Agenda
Tuesday, October 11, 2011
9:00am - 9:10am | Welcome | |
9:10am - 9:35am | Talk: Nelson / metrics | |
9:35am - 10:00am | Talk: Dormans / mechanics | |
10:00am - 10:30am | Break | |
10:30am - 10:55am | Talk: Tan / playtesting | |
10:55am - 11:20am | Talk: Llanso / development | |
11:20am - 11:45am | Talk: Smith / caricatures | |
11:45am - 1:00pm | Lunch | |
1:00pm - 2:30pm | Panel | |
2:30pm - 3:30pm | Working Session, Part 1 | |
3:30pm - 4:00pm | Break | |
4:00pm - 5:30pm | Working Session, Part 2 | |
5:30pm | Closing Remarks / Adjourn |
Panel: How can machines and humans complement each other during the design process?
Moderator | Chaim Gingold, UCSC (formerly EA/Maxis) |
Panelists | Kate Compton, UCSC (formerly EA/Maxis) |
Dan Kline, Electronic Arts | |
Brian Schwab, Blizzard Entertainment | |
Jim Whitehead, UCSC |
Accepted Papers
Towards a Non-disruptive, Practical and Objective Automated Playtesting Process
Chek Tien Tan
Playtesting is the primary process that allows a game designer to access game quality. Current playtesting methods are often intrusive to play, involves much manual labor, and might not even portray the player's true feedback. This paper aims to alleviate these shortcomings by presenting the position that state of the art artificial intelligence techniques can construct automated playtesting systems that supplement or even substitute this process to a certain extent. Several potential research directions are proposed in this theme. A work-in-progress report is also included to demonstrate the conceptual feasibility of the potentials of this research area.

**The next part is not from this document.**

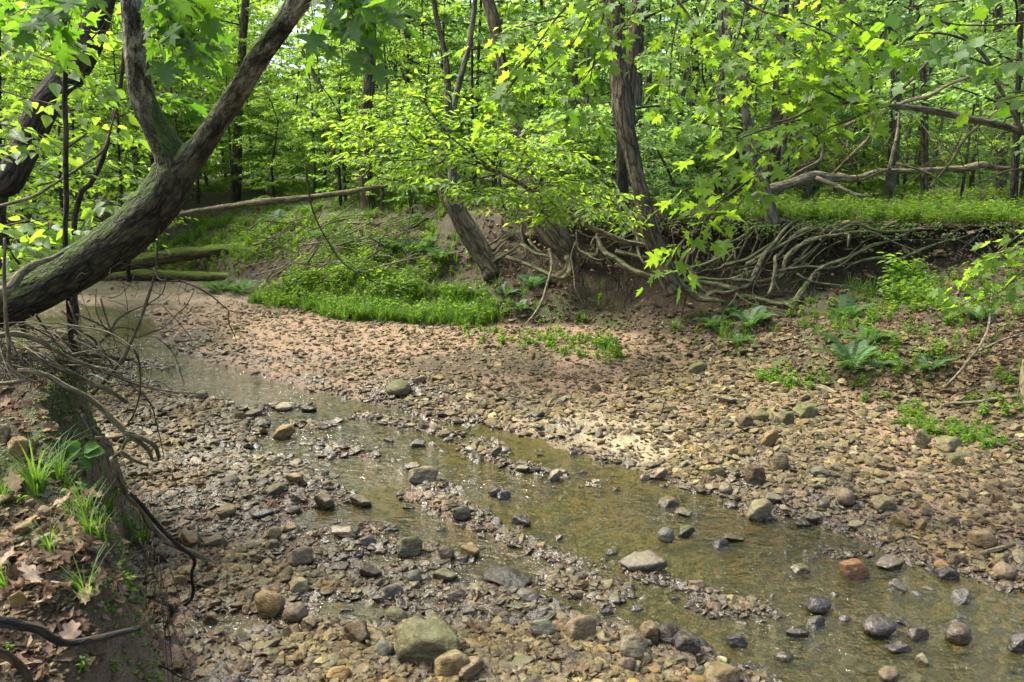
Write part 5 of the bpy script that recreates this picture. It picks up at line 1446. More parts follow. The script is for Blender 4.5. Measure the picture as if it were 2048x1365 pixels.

Simulating Mechanics to Study Emergence in Games
Joris Dormans
This paper presents the latest version of the Machinations framework. This framework uses diagrams to represent the flow of tangible and abstract resources through a game. This flow represents the mechanics that make up a game’s interbal economy and has a large impact on the emergent gameplay of most simulation games, strategy games and board games. This paper shows how Machinations diagrams can be used simulate and balance games before they are built.
Knowledge Guided Development of Videogames
David Llanso, Marco A. Gómez-Martín, Pedro Pablo Gomez-Martin and Pedro Antonio Gonzalez-Calero
Due to the changing nature of videogames, the component-based architecture is the design of choice for managing game entities instead of the traditional static class hierarchies. A component-based architecture lets programmers edit entities as collections of components, which provide the entity with new functionalities. Such architecture promotes flexibility but makes the code more difficult to understand because entities are built at runtime by linking components. In this paper we present a semi-automatic process for moving from a class hierarchy to a component-based architecture. Through the application of Formal Concept Analysis we propose a novel technique for automatically identifying candidate distributions of responsibilities among components.
Computational Caricatures: Probing the Game Design Process with AI
Adam M. Smith and Michael Mateas
We propose the creation of computational caricatures as a design research practice that aims to advance understanding of the game design process and to develop the reusable technology for design automation. Computational caricatures capture and exaggerate statements about the game design process in the form of running systems. In comparison with empirical interviews of game designers, arguments from established design theory, and the creation of neutral simulations of the design process, computational caricatures provide more direct access to inquiry and insight about design. Further, they tangibly demonstrate architectures and subsystems for a new generation of human-assisting design support systems and adaptive games that embed aspects of automated design in their runtime processes. In this paper, we frame the idea of computational caricature, review several existing design automation prototypes through the the lens of caricature, and call for more design research to be done following this practice.
Game Metrics Without Players: Strategies for Understanding Game Artifacts
Mark J. Nelson
Game metrics are an approach to understanding games and gameplay by collecting, analyzing, and displaying information collected from players in playtests. This paper proposes that the game itself is also a potential source of metrics, however, and they need not always be collected through empirical playtests. I discuss seven strategies for extracting information from games, and discuss how the information retrieved in this manner relates to the empirical playtest metrics---which it can often complement.